» Directions for this task:
Find the lines holding "empty" and copy them.

» Data provided:

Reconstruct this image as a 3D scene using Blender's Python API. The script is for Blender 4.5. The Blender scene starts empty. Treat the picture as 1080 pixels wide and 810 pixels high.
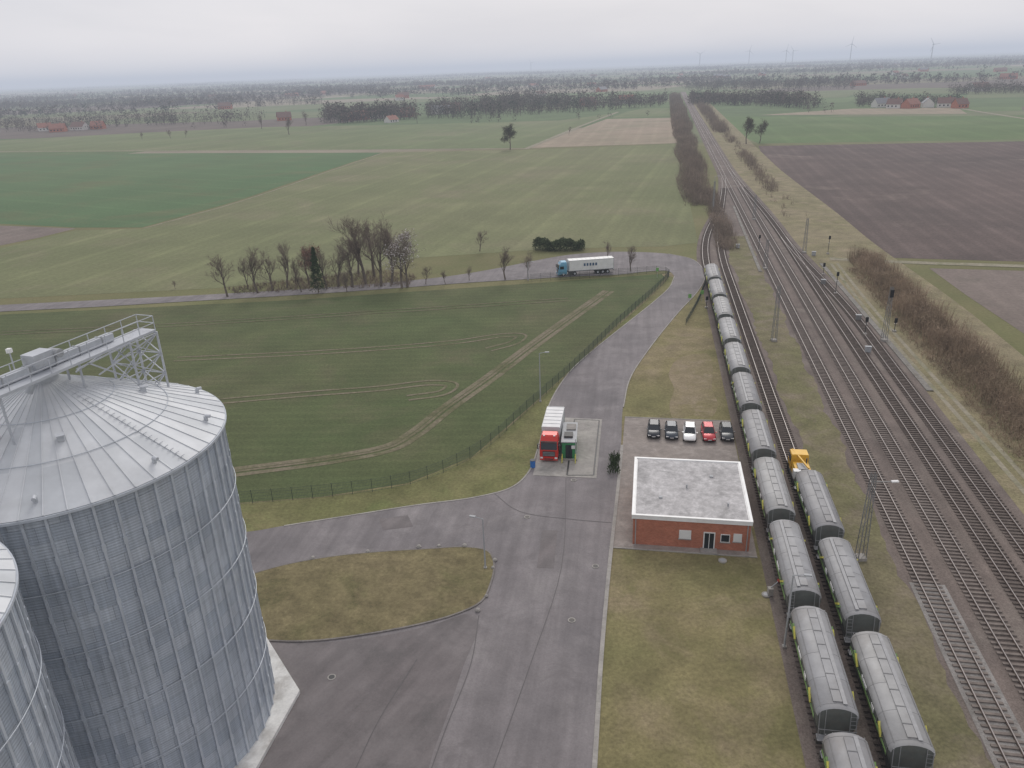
import bpy, math, random
import numpy as np
from mathutils import Vector, Matrix
random.seed(7); np.random.seed(7)
scene=bpy.context.scene
# ---------------------------------------------------------------- camera / survey
H=50.0; FPX=811.0; P=math.radians(22.35); ROLL=math.radians(2.1)
c_,s_=math.cos(ROLL),math.sin(ROLL)
R0=Vector((1,0,0)); F=Vector((0,math.cos(P),-math.sin(P))); U0=Vector((0,math.sin(P),math.cos(P)))
R=c_*R0-s_*U0; U=s_*R0+c_*U0
def ray(u,v): return F+R*((u-540)/FPX)+U*(-(v-405)/FPX)
def S(u,v,z=0.0):
    """surveyed photo point -> world position on the horizontal plane at height z"""
    r=ray(u,v); t=(H-z)/(-r.z)
    return Vector((r.x*t,r.y*t,z))
def depth(p): return (p-Vector((0,0,H))).dot(F)
def bearing(u,dist):
    v=72+(540-u)*0.0367
    r=ray(u,v); r.z=0; r.normalize(); return r*dist
cam=bpy.data.cameras.new("camera"); camo=bpy.data.objects.new("camera",cam); scene.collection.objects.link(camo)
M=Matrix((R,U,-F)).transposed().to_4x4(); M.translation=Vector((0,0,H)); camo.matrix_world=M
cam.sensor_width=36; cam.lens=FPX/1080*36; cam.clip_end=60000; cam.clip_start=0.5
scene.camera=camo
scene.view_settings.view_transform='Standard'; scene.view_settings.look='None'; scene.view_settings.exposure=0
# ---------------------------------------------------------------- nodes
def setin(nt,sock,val):
    if isinstance(val,bpy.types.NodeSocket): nt.links.new(val,sock)
    elif isinstance(val,(tuple,list)) and len(val)==3 and sock.type=='RGBA': sock.default_value=(*val,1)
    else: sock.default_value=val
def noise(nt,vec,scale,detail=4,rough=.6,dist=0):
    n=nt.nodes.new('ShaderNodeTexNoise'); nt.links.new(vec,n.inputs['Vector'])
    n.inputs['Scale'].default_value=scale; n.inputs['Detail'].default_value=detail; n.inputs['Roughness'].default_value=rough; n.inputs['Distortion'].default_value=dist
    return n.outputs[0]
def mrange(nt,f,a,b,c=0.,d=1.):
    n=nt.nodes.new('ShaderNodeMapRange'); setin(nt,n.inputs[0],f)
    for i,x in enumerate((a,b,c,d)): n.inputs[i+1].default_value=x
    return n.outputs[0]
def mixc(nt,f,a,b,blend='MIX'):
    n=nt.nodes.new('ShaderNodeMix'); n.data_type='RGBA'; n.blend_type=blend
    setin(nt,n.inputs[0],f); setin(nt,n.inputs[6],a); setin(nt,n.inputs[7],b); return n.outputs[2]
def math_(nt,op,a,b=0.):
    n=nt.nodes.new('ShaderNodeMath'); n.operation=op; setin(nt,n.inputs[0],a); setin(nt,n.inputs[1],b); return n.outputs[0]
def val(nt,col,f):
    n=nt.nodes.new('ShaderNodeHueSaturation'); setin(nt,n.inputs['Color'],col); setin(nt,n.inputs['Value'],f); return n.outputs[0]
def newmat(name,rough=.9,metal=0.):
    m=bpy.data.materials.new(name); m.use_nodes=True; nt=m.node_tree; b=nt.nodes['Principled BSDF']
    b.inputs['Roughness'].default_value=rough; b.inputs['Metallic'].default_value=metal
    try: b.inputs['Specular IOR Level'].default_value=.2 if rough>.8 else .5
    except: pass
    tc=nt.nodes.new('ShaderNodeTexCoord'); return m,nt,b,tc
def bump(nt,b,h,strength,dist):
    n=nt.nodes.new('ShaderNodeBump'); n.inputs['Strength'].default_value=strength; n.inputs['Distance'].default_value=dist
    nt.links.new(h,n.inputs['Height']); nt.links.new(n.outputs[0],b.inputs['Normal'])
def stripes(nt,vec,d,period):
    dp=nt.nodes.new('ShaderNodeVectorMath'); dp.operation='DOT_PRODUCT'; nt.links.new(vec,dp.inputs[0]); dp.inputs[1].default_value=(d[0],d[1],0)
    return math_(nt,'SINE',math_(nt,'MULTIPLY',dp.outputs['Value'],2*math.pi/period))
def gmat(name,c1,c2,c3=None,s1=.03,s2=.15,fine=1.5,fstr=.22,rows=(),rough=.95,bmp=.4,bd=.08,thr=(.5,.68),mid=.12,streak=None,stain=None):
    m,nt,b,tc=newmat(name,rough); v=tc.outputs['Object']
    col=mixc(nt,mrange(nt,noise(nt,v,s1,4,.6),.38,.62),c1,c2)
    if c3: col=mixc(nt,mrange(nt,noise(nt,v,s2,5,.65,.4),*thr),col,c3)
    f=noise(nt,v,fine,5,.75)
    col=val(nt,col,mrange(nt,f,.3,.7,1-fstr,1+fstr))
    col=val(nt,col,mrange(nt,noise(nt,v,s1*5,3,.6),.3,.7,1-mid,1+mid))
    for (d,p,st,th) in rows:
        s=stripes(nt,v,d,p)
        wob=noise(nt,v,.06,2)
        s2_=math_(nt,'MULTIPLY',mrange(nt,s,th,1.,0,1),mrange(nt,wob,.3,.6,.3,1.))
        col=val(nt,col,mrange(nt,s2_,0,1,1.,1+st))
    if streak:
        ang,sx,sy,st=streak
        mp=nt.nodes.new('ShaderNodeMapping'); mp.vector_type='TEXTURE'; mp.inputs['Rotation'].default_value=(0,0,ang); mp.inputs['Scale'].default_value=(1/sx,1/sy,1); nt.links.new(v,mp.inputs['Vector'])
        col=val(nt,col,mrange(nt,noise(nt,mp.outputs[0],1,4,.6),.35,.65,1-st,1+st))
    if stain: col=mixc(nt,mrange(nt,noise(nt,v,.22,6,.7,.8),.56,.74,0,.75),col,stain)
    nt.links.new(col,b.inputs['Base Color'])
    if bmp: bump(nt,b,f,bmp,bd)
    return m
def pmat(name,c,rough=.5,metal=0.,var=.12,scale=2.,dirt=None):
    m,nt,b,tc=newmat(name,rough,metal); v=tc.outputs['Object']
    col=val(nt,c,mrange(nt,noise(nt,v,scale,4,.65),.3,.7,1-var,1+var))
    if dirt: col=mixc(nt,mrange(nt,noise(nt,v,scale*.6,5,.7),.45,.75,0,.7),col,dirt)
    nt.links.new(col,b.inputs['Base Color']); return m
# ---------------------------------------------------------------- mesh builder
class MB:
    def __init__(s): s.v=[];s.f=[];s.m=[];s.mats=[];s.sm=[]
    def mi(s,mat):
        if mat not in s.mats: s.mats.append(mat)
        return s.mats.index(mat)
    def add(s,vs,fs,mat,smooth=False):
        o=len(s.v); k=s.mi(mat); s.v+= [tuple(x) for x in vs]
        for f in fs: s.f.append(tuple(i+o for i in f)); s.m.append(k); s.sm.append(smooth)
    def box(s,c,d,mat,rz=0.,taper=1.):
        hx,hy,hz=d[0]/2,d[1]/2,d[2]/2; ca,sa=math.cos(rz),math.sin(rz); vs=[]
        for z,t in ((-hz,1.),(hz,taper)):
            for x,y in ((-hx,-hy),(hx,-hy),(hx,hy),(-hx,hy)):
                x*=t;y*=t; vs.append((c[0]+x*ca-y*sa,c[1]+x*sa+y*ca,c[2]+z))
        s.add(vs,[(3,2,1,0),(4,5,6,7),(0,1,5,4),(1,2,6,5),(2,3,7,6),(3,0,4,7)],mat)
    def beam(s,p0,p1,r,mat,n=4,r1=None,caps=True,smooth=False):
        p0=Vector(p0);p1=Vector(p1); r1=r if r1 is None else r1
        d=(p1-p0); 
        if d.length<1e-6: return
        d.normalize(); a=Vector((0,0,1)) if abs(d.z)<.9 else Vector((1,0,0))
        x=d.cross(a).normalized(); y=d.cross(x); vs=[]
        for p,rr in ((p0,r),(p1,r1)):
            for i in range(n):
                t=2*math.pi*(i+.5)/n; vs.append(p+x*(math.cos(t)*rr)+y*(math.sin(t)*rr))
        fs=[(i,(i+1)%n,n+(i+1)%n,n+i) for i in range(n)]
        s.add(vs,fs,mat,smooth)
        if caps and n>2: s.add(vs,[tuple(range(n))[::-1],tuple(range(n,2*n))],mat)
    def loft(s,secs,mat,caps=True,smooth=False,closed=True):
        n=len(secs[0]); vs=[p for q in secs for p in q]; fs=[]
        for k in range(len(secs)-1):
            for i in range(n if closed else n-1):
                j=(i+1)%n; fs.append((k*n+i,k*n+j,(k+1)*n+j,(k+1)*n+i))
        s.add(vs,fs,mat,smooth)
        if caps: s.add(secs[0],[tuple(range(n))[::-1]],mat); s.add(secs[-1],[tuple(range(n))],mat)
    def mesh(s,name):
        me=bpy.data.meshes.new(name); me.from_pydata(s.v,[],s.f)
        for m in s.mats: me.materials.append(m)
        me.polygons.foreach_set('material_index',s.m); me.polygons.foreach_set('use_smooth',s.sm); me.update(); return me
    def obj(s,name,loc=(0,0,0),rz=0.): return place(s.mesh(name),name,loc,rz)
def place(me,name,loc=(0,0,0),rz=0.,parent=None,sc=1.):
    o=bpy.data.objects.new(name,me); o.location=loc; o.rotation_euler=(0,0,rz); o.scale=(sc,sc,sc); scene.collection.objects.link(o)
    if parent: o.parent=parent
    return o
def empty(name,loc=(0,0,0),rz=0.):
    o=bpy.data.objects.new(name,None); o.location=loc; o.rotation_euler=(0,0,rz); scene.collection.objects.link(o); return o
def tris(name,V,mat,parent=None):
    V=np.asarray(V,dtype=np.float32).reshape(-1,3); n=len(V)//3
    me=bpy.data.meshes.new(name); me.vertices.add(len(V)); me.vertices.foreach_set('co',V.ravel())
    me.loops.add(n*3); me.loops.foreach_set('vertex_index',np.arange(n*3,dtype=np.int32))
    me.polygons.add(n); me.polygons.foreach_set('loop_start',np.arange(0,n*3,3,dtype=np.int32)); me.polygons.foreach_set('loop_total',np.full(n,3,dtype=np.int32))
    me.materials.append(mat); me.update(); me.validate(); return place(me,name,parent=parent)
def smooth(Pts,closed=False,n=6):
    Pts=[Vector((p[0],p[1])) for p in Pts]; N=len(Pts); out=[]
    rng=range(N if closed else N-1)
    def g(i): return Pts[i%N] if closed else Pts[max(0,min(N-1,i))]
    for i in rng:
        p0,p1,p2,p3=g(i-1),g(i),g(i+1),g(i+2)
        d1=max((p1-p0).length**.5,1e-4);d2=max((p2-p1).length**.5,1e-4);d3=max((p3-p2).length**.5,1e-4)
        m1=((p1-p0)/d1-(p2-p0)/(d1+d2)+(p2-p1)/d2)*d2 if (p1-p0).length>1e-3 else (p2-p1)
        m2=((p2-p1)/d2-(p3-p1)/(d2+d3)+(p3-p2)/d3)*d2 if (p3-p2).length>1e-3 else (p2-p1)
        for k in range(n):
            t=k/n; out.append(p1*(2*t**3-3*t*t+1)+m1*(t**3-2*t*t+t)+p2*(-2*t**3+3*t*t)+m2*(t**3-t*t))
    if not closed: out.append(Pts[-1])
    return out
def W(pts): return [p if isinstance(p,Vector) else S(*p) for p in pts]
import bmesh
def sheet(name,pts,z,mat,sm=0,side=0.):
    pts=W(pts)
    if sm: pts=smooth(pts,True,sm)
    bm=bmesh.new(); vs=[bm.verts.new((p[0],p[1],z)) for p in pts]; f=bm.faces.new(vs)
    f.normal_update()
    if f.normal.z<0: f.normal_flip()
    if side:
        n=len(vs); lo=[bm.verts.new((p[0],p[1],z-side)) for p in pts]
        for i in range(n): bm.faces.new((vs[i],vs[(i+1)%n],lo[(i+1)%n],lo[i]))
    bmesh.ops.triangulate(bm,faces=[f])
    me=bpy.data.meshes.new(name); bm.to_mesh(me); bm.free(); me.materials.append(mat); return place(me,name)
def ribbon(mb,pts,w,z,mat,off=0.,h=0.):
    pts=[Vector((p[0],p[1])) for p in pts]; L=[];Rr=[]
    for i,p in enumerate(pts):
        d=(pts[min(i+1,len(pts)-1)]-pts[max(i-1,0)]).normalized(); n=Vector((-d.y,d.x))
        L.append(p+n*(off+w/2)); Rr.append(p+n*(off-w/2))
    vs=[];fs=[]
    for a,b in zip(L,Rr):
        vs+=[(a.x,a.y,z),(b.x,b.y,z)]
        if h: vs+=[(b.x,b.y,z-h),(a.x,a.y,z-h)]
    k=4 if h else 2
    for i in range(len(L)-1):
        a=i*k;b=a+k
        fs.append((a,a+1,b+1,b)) 
        if h: fs+= [(a+1,a+2,b+2,b+1),(a+3,a,b,b+3)]
    mb.add(vs,fs,mat)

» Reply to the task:
Reconstruct this image as a 3D scene using Blender's Python API. The script is for Blender 4.5. The Blender scene starts empty. Treat the picture as 1080 pixels wide and 810 pixels high.
def empty(name,loc=(0,0,0),rz=0.):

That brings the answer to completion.